Respondent was employee of Appellant Bank. While serving in the branch, disciplinary action was initiated. Against him and he was dismissed from service. Order of dismissal has attained finality. Respondent was issued show cause notice as to why gratuity should not be forfeited on account of proved misconduct involving moral turpitude. His explanation was rejected and gratuity was forfeited. On appeal, learned Single Judge held that respondent was entitled to gratuity as there was no financial loss to the Bank. Bank filed intra court appeal which was dismissed holding that forfeiture of gratuity is permissible to the extent of financial loss. Aggrieved, the Bank has filed the present appeal.

The Court examined the issue whether Bank was justified in forfeiting the gratuity particularly when it did not suffer any financial loss.

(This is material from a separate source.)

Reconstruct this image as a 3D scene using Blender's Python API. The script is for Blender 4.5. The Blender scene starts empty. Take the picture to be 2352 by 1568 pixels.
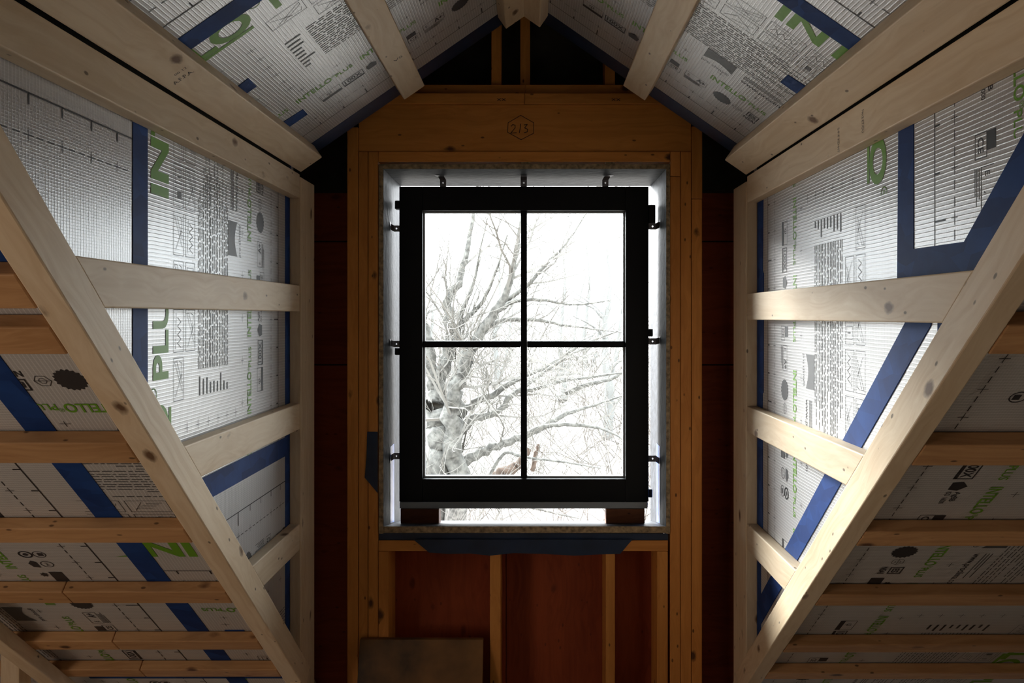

The Court held that as no loss has been caused to the Bank on account of misconduct of respondent, Bank cannot take recourse to Section 4 (6) of the Act. There is no conviction of respondent for the misconduct, with according to Bank, is an offence involving moral turpitude as no criminal prosecution has been lodged by Bank. In the absence of any loss caused to Bank, even clause 12 (2) of the BPS will not come into play to withhold or forfeit gratuity. Forfeiture of gratuity is not automatic on dismissal from service. It is subject to provisions of section 5 and 4 (6) of the Act. There is no merit in appeal. Appeal dismissed.